__JOB__: Type again, exactly, the lines below from the start through the line that includes "0, EYE, 1))".

## BEGIN

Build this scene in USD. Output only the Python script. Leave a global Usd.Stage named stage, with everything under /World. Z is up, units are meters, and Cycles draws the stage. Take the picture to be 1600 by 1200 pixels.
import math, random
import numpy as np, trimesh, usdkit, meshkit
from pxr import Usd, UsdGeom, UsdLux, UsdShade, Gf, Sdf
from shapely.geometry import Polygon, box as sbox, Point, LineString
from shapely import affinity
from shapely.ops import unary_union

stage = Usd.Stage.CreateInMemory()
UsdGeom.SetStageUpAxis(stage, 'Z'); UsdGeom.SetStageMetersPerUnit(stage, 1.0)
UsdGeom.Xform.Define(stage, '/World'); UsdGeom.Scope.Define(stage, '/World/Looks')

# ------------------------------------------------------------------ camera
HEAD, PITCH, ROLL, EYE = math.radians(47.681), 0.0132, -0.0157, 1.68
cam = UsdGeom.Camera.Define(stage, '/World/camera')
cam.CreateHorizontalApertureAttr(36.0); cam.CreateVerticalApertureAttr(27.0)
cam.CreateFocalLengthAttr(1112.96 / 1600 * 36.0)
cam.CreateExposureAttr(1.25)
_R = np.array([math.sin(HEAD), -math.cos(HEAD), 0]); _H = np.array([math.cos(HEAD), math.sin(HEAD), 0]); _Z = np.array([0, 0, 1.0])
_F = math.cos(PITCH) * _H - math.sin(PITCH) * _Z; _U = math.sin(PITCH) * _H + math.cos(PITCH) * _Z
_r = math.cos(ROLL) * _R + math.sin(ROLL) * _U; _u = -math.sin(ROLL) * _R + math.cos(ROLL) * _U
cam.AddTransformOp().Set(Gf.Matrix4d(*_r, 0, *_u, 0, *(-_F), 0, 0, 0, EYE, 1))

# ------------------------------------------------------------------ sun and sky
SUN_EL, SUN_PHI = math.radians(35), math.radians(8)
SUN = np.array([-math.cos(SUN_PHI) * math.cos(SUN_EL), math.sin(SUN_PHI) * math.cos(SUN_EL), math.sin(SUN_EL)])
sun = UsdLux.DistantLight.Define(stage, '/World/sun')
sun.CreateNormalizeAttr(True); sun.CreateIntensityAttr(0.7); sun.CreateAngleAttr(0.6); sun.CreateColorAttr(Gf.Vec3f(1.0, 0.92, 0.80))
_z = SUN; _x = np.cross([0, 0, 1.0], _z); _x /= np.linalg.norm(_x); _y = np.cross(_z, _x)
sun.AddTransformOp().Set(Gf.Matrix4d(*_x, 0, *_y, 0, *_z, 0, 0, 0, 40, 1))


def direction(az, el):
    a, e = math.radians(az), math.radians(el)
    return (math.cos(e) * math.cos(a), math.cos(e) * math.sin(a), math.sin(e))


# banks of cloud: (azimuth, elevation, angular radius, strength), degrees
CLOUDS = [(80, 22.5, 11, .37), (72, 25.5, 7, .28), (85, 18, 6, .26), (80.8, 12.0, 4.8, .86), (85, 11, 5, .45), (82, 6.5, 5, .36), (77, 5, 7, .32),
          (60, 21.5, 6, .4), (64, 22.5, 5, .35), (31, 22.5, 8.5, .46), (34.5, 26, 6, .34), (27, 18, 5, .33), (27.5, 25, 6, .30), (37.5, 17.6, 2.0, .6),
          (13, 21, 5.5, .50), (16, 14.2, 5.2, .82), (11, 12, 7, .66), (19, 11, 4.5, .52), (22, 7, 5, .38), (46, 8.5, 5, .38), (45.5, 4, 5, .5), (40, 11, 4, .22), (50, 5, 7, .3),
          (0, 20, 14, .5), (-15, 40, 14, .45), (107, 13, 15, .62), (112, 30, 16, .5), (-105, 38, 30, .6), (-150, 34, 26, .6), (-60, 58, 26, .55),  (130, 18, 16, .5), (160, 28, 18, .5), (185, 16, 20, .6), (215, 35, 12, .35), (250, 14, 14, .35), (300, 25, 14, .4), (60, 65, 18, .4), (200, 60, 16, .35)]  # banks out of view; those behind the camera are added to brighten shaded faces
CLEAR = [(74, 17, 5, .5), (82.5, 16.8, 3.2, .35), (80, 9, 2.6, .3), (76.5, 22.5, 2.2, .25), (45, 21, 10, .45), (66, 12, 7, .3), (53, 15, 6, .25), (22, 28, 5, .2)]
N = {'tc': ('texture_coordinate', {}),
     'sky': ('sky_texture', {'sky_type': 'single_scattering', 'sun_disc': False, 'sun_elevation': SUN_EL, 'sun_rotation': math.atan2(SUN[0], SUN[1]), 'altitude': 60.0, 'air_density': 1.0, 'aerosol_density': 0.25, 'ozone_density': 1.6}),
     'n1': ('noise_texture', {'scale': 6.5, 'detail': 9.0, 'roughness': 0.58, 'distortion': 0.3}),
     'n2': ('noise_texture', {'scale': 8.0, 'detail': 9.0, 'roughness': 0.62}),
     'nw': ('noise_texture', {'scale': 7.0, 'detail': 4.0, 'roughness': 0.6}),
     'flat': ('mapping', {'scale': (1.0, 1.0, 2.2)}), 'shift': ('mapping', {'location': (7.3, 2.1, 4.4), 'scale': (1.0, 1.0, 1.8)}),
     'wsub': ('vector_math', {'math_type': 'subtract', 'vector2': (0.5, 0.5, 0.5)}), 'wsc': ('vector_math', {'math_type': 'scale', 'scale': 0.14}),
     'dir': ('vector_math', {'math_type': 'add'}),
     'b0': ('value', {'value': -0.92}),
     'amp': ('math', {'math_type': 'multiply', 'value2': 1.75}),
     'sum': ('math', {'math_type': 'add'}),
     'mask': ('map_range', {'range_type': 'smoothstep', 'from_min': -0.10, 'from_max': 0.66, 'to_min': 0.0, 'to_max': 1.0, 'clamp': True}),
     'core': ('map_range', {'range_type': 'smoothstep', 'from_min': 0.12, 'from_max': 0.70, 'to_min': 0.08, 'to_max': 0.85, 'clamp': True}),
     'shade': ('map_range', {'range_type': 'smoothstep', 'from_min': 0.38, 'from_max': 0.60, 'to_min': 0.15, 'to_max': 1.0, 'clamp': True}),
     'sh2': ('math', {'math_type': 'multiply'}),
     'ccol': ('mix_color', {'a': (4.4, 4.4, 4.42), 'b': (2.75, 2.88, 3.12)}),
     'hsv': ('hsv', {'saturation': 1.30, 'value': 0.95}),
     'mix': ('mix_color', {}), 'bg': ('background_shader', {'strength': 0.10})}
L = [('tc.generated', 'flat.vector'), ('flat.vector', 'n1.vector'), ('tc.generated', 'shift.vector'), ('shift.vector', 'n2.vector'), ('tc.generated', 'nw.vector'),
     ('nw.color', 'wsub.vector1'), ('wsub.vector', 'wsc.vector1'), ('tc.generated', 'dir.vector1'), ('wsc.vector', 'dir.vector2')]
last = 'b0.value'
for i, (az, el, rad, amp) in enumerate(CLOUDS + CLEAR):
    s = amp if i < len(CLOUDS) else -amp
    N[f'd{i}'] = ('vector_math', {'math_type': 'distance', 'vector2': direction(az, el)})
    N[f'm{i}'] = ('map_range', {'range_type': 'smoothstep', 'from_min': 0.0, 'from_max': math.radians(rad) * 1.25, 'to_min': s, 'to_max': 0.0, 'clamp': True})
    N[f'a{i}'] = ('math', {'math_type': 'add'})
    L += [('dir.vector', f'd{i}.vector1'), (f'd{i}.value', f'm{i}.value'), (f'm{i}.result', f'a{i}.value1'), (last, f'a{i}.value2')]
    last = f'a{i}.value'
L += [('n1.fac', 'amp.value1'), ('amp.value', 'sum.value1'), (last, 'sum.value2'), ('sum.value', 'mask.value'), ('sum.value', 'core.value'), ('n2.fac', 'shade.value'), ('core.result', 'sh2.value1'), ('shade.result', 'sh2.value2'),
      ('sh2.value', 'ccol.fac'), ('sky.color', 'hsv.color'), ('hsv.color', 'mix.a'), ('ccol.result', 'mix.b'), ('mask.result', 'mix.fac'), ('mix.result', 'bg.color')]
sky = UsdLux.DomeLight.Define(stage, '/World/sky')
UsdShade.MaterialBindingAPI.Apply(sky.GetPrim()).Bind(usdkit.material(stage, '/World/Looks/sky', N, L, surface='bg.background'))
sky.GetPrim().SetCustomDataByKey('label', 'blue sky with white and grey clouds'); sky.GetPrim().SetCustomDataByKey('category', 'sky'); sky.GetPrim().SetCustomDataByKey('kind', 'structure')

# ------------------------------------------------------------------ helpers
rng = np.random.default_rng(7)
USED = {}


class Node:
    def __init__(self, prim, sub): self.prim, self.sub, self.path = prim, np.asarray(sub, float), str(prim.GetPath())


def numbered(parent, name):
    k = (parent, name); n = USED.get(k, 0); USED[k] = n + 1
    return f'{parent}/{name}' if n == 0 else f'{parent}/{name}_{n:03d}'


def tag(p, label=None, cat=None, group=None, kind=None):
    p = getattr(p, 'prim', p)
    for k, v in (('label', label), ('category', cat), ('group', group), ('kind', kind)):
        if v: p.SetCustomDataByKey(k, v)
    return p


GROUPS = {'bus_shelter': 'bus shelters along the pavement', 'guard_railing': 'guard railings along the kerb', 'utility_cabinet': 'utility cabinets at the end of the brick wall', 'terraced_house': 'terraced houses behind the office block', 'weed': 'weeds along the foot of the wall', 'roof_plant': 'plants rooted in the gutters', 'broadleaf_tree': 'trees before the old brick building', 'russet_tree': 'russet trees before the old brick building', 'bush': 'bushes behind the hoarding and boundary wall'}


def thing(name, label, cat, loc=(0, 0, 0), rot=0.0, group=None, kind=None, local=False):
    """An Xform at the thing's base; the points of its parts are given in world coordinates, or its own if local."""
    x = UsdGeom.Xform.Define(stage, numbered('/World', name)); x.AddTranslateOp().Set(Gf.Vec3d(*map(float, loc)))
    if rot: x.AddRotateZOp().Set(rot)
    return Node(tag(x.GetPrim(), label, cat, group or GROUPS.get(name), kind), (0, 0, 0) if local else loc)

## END

__SOLVED EXERCISE__:
Build this scene in USD. Output only the Python script. Leave a global Usd.Stage named stage, with everything under /World. Z is up, units are meters, and Cycles draws the stage. Take the picture to be 1600 by 1200 pixels.
import math, random
import numpy as np, trimesh, usdkit, meshkit
from pxr import Usd, UsdGeom, UsdLux, UsdShade, Gf, Sdf
from shapely.geometry import Polygon, box as sbox, Point, LineString
from shapely import affinity
from shapely.ops import unary_union

stage = Usd.Stage.CreateInMemory()
UsdGeom.SetStageUpAxis(stage, 'Z'); UsdGeom.SetStageMetersPerUnit(stage, 1.0)
UsdGeom.Xform.Define(stage, '/World'); UsdGeom.Scope.Define(stage, '/World/Looks')

# ------------------------------------------------------------------ camera
HEAD, PITCH, ROLL, EYE = math.radians(47.681), 0.0132, -0.0157, 1.68
cam = UsdGeom.Camera.Define(stage, '/World/camera')
cam.CreateHorizontalApertureAttr(36.0); cam.CreateVerticalApertureAttr(27.0)
cam.CreateFocalLengthAttr(1112.96 / 1600 * 36.0)
cam.CreateExposureAttr(1.25)
_R = np.array([math.sin(HEAD), -math.cos(HEAD), 0]); _H = np.array([math.cos(HEAD), math.sin(HEAD), 0]); _Z = np.array([0, 0, 1.0])
_F = math.cos(PITCH) * _H - math.sin(PITCH) * _Z; _U = math.sin(PITCH) * _H + math.cos(PITCH) * _Z
_r = math.cos(ROLL) * _R + math.sin(ROLL) * _U; _u = -math.sin(ROLL) * _R + math.cos(ROLL) * _U
cam.AddTransformOp().Set(Gf.Matrix4d(*_r, 0, *_u, 0, *(-_F), 0, 0, 0, EYE, 1))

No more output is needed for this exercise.